British Airways: #lookup points to planes

Last month, British Airways set up an interactive digital billboard in London’s Piccadilly Circus. It uses custom-built “surveillance technology” to track British Airways flights passing overhead. Here, that means identifying aircraft and matching them to British Airways flights in real time, not tracking individuals on the street.

On detecting a BA flight, the boy in the ad gets up and points to the plane. An accompanying message displays the flight number and the place it is arriving from.

In high-traffic city centres, digital out-of-home works best when it reacts to the environment rather than shouting at it.

Interactive advertisements are getting more popular with brands. In May, a Spanish organization called ANAR used lenticular printing to show different messages to kids and adults in their campaign for anti-child abuse.

How #lookup works (and what “surveillance” means here)

The magic is simple. The screen stays “normal” until the exact moment a British Airways aircraft is in view. Then the creative switches to a scene that makes you do what the boy does. You look up, spot the plane, and connect the brand to the real object above you.

“Surveillance technology” sounds heavier than what’s happening in practice. In this execution, it is reported as hardware and software used to identify aircraft and match them to British Airways flights in real time. The storytelling trigger is the aircraft, not the crowd.

Definition you can reuse: Context-aware DOOH is outdoor creative that changes based on live signals from the environment (location, time, weather, movement, or public data feeds). It works when the signal is instantly understandable and the change earns attention rather than interrupts it.

In European city-centre media buys, context-aware DOOH is one of the few formats that can earn attention without relying on volume.

Why it lands: a micro-surprise that answers a real question

Most outdoor advertising asks for attention first, and only then offers meaning. #lookup flips that order. It gives you meaning first. A child pointing at something real. Then it rewards your curiosity with an answer you cannot get from a static poster. What flight is that, and where has it come from? Because the trigger is a plane you can actually see, the data reveal feels like an answer to curiosity, not an interruption.

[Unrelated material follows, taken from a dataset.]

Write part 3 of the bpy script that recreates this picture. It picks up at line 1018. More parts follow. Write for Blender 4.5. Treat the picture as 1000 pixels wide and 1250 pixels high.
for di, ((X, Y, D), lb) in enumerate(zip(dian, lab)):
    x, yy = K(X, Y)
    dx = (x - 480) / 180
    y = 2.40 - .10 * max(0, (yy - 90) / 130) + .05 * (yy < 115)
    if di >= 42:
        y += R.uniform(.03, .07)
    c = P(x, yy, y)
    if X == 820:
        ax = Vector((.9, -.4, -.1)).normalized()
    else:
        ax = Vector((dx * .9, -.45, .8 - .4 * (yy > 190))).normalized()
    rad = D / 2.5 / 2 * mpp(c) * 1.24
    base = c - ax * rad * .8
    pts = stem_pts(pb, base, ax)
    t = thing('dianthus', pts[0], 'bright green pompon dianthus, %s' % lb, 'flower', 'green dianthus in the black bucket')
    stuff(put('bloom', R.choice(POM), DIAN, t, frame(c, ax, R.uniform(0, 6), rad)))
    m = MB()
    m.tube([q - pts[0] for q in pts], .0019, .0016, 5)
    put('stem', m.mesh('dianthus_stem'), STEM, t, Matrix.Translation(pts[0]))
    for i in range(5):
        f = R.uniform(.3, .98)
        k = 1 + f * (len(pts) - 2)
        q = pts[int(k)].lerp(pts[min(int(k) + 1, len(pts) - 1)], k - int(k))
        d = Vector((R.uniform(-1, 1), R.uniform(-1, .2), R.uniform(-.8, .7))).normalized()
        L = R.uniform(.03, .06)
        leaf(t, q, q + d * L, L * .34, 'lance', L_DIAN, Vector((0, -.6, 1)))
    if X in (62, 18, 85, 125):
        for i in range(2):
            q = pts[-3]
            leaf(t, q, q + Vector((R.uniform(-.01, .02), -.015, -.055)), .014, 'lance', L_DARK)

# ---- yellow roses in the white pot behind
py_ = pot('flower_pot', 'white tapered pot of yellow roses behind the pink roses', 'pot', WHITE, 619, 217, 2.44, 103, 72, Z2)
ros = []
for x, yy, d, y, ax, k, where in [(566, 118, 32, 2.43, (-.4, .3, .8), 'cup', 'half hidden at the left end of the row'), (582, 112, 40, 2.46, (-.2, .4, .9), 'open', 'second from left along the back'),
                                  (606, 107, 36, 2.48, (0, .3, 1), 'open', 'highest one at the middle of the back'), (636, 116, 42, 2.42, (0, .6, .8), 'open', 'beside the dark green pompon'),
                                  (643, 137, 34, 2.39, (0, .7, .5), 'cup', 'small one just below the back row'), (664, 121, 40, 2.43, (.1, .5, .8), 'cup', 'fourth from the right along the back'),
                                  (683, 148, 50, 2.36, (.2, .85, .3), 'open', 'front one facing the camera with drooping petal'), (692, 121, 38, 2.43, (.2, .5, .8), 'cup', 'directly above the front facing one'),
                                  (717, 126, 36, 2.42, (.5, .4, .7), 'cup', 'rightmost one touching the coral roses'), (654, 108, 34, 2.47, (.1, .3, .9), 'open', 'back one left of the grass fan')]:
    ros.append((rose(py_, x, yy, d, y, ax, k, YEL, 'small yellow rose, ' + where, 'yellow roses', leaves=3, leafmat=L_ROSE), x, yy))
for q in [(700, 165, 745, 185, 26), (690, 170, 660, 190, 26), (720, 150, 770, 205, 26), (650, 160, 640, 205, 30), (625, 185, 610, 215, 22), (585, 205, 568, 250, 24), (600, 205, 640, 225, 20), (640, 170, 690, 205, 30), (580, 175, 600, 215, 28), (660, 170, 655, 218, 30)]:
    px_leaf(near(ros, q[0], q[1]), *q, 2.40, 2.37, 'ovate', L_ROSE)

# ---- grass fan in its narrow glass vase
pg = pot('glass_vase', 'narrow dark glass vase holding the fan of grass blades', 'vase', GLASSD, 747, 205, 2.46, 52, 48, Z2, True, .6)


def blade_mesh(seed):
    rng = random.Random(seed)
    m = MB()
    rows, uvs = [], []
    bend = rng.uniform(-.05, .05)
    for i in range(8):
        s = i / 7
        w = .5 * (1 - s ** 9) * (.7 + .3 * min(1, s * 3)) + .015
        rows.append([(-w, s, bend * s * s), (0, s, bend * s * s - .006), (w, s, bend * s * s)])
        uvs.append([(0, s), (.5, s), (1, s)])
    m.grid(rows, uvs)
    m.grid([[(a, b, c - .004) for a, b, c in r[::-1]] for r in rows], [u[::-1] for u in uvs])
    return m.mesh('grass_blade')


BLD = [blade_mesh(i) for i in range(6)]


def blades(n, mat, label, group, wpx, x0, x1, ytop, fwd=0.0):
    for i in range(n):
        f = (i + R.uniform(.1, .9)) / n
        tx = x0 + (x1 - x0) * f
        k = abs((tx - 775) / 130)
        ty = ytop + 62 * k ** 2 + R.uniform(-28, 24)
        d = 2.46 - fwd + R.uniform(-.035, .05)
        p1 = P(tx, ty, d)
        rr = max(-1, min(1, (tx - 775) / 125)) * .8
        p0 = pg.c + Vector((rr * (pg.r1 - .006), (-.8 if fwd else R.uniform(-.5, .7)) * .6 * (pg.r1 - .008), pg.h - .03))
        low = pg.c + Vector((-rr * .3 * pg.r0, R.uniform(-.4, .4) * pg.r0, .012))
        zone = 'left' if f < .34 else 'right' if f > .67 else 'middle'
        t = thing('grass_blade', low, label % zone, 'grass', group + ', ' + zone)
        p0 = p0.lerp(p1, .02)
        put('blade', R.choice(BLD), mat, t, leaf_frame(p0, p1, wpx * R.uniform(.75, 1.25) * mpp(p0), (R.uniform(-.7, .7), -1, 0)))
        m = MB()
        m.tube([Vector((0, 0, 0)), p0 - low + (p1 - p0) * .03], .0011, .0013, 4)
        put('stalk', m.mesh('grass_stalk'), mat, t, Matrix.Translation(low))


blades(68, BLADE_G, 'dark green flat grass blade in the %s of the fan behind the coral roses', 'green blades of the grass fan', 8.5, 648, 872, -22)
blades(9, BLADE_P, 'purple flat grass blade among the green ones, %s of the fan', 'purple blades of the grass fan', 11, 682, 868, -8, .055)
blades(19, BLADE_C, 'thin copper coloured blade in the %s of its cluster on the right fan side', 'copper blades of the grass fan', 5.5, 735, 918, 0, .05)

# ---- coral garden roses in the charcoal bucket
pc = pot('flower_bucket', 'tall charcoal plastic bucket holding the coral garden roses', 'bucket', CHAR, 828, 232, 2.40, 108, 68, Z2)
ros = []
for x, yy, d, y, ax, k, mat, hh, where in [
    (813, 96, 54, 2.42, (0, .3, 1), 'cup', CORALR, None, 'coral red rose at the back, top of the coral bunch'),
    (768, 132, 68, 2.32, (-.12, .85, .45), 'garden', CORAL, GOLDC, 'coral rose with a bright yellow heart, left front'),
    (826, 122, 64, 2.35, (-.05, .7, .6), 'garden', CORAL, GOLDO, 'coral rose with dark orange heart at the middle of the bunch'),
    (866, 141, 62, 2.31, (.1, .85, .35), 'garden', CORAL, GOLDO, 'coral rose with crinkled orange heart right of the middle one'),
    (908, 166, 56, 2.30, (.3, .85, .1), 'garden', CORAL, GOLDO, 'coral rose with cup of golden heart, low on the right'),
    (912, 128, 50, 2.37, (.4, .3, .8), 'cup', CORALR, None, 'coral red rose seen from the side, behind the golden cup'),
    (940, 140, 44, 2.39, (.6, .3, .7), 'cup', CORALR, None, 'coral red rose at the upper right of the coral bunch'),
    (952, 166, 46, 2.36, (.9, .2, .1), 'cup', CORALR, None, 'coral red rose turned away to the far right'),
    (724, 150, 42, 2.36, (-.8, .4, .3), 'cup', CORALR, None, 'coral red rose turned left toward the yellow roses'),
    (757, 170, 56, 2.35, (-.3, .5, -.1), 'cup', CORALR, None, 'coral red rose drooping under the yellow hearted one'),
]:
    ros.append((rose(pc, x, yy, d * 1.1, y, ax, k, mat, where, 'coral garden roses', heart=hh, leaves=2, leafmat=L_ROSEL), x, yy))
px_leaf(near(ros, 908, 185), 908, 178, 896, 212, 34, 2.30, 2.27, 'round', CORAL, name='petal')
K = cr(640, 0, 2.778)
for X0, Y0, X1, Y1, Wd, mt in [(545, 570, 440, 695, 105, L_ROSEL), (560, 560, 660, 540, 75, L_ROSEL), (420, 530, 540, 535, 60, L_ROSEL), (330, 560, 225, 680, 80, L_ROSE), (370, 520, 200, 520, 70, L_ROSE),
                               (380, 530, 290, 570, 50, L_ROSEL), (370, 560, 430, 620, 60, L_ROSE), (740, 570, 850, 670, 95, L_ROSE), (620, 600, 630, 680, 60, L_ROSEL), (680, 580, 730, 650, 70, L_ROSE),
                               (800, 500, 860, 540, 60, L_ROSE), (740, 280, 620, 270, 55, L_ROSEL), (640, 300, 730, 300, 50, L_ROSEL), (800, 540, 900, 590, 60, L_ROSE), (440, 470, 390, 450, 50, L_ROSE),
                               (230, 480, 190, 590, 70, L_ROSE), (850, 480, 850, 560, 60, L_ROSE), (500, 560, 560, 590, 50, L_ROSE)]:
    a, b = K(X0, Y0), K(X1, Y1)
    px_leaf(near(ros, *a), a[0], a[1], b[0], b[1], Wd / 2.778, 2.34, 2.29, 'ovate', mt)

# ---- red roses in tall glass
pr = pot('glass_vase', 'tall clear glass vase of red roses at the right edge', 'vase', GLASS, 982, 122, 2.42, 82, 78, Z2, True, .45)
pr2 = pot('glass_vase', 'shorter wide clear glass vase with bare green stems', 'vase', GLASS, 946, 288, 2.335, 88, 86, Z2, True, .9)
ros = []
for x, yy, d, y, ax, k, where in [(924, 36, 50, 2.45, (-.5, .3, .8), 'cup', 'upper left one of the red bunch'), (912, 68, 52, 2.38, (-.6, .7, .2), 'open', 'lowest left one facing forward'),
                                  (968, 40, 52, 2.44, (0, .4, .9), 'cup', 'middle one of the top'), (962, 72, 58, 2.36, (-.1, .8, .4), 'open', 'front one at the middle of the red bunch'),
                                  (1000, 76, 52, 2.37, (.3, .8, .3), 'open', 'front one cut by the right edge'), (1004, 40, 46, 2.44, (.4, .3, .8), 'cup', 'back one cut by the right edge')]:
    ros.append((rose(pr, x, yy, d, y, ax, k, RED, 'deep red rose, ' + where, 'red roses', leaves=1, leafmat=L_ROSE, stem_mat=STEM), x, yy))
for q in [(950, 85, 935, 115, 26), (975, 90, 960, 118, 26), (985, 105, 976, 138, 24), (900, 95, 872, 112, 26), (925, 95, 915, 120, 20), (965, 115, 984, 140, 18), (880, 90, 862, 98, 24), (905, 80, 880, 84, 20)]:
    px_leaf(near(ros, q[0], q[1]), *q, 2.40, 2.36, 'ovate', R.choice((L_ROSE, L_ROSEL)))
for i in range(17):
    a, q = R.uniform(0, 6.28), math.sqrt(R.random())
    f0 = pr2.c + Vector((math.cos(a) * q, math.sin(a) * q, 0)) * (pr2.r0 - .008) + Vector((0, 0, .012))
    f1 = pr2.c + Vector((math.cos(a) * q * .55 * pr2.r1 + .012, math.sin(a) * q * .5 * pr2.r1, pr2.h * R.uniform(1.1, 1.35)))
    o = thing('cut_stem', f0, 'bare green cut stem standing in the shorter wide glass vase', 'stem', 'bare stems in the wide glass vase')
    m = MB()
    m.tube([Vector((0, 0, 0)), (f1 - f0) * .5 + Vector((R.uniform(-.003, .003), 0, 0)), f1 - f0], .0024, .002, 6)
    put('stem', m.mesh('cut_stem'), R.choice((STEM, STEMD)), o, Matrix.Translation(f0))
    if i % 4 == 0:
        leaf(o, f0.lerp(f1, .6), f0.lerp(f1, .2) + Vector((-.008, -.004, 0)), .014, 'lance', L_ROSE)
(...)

Extractable takeaway: If the environment makes people ask a question, your creative should answer it instantly with one human-readable data point that completes the scene.

The real question is how you turn ambient curiosity into a brand-credit moment people choose to share.

This is the rare “brand moment” where the interface and the emotion line up. A real plane prompts real curiosity. The billboard supplies the missing information. The brand gets credited for the experience.

What British Airways is really buying with this idea

At one level, it’s a smart stunt. At a deeper level, it’s a reframing of air travel. Instead of selling price, routes, or amenities, it sells the feeling of possibility and the breadth of the network.

It also turns a passive medium into an earned-media engine. When a billboard reacts to reality, people record it, talk about it, and share it because it feels like “proof,” not persuasion.

How to borrow the #lookup pattern

  • Pick a signal people already notice. Planes, trains, weather shifts, match scores, queue length, local landmarks. The trigger should be obvious without explanation.
  • Make the reaction immediate and legible. If the audience needs to read a paragraph to understand the mechanic, the moment is lost.
  • Answer a question the environment creates. “Where is that going?” is stronger than “buy now.” Build the creative around curiosity.
  • Use data as a storytelling ingredient, not a dashboard. Flight numbers and origins feel human when they complete the scene, not when they look like telemetry.
  • Keep privacy optics clean. If you must use loaded terms like “surveillance,” clarify what is being detected and what is not.

A few fast answers before you act

What makes the British Airways #lookup billboard “interactive”?

It changes its creative in real time based on a live external trigger. A British Airways aircraft passing overhead. That trigger causes the billboard to play a scene and display flight details tied to the specific plane.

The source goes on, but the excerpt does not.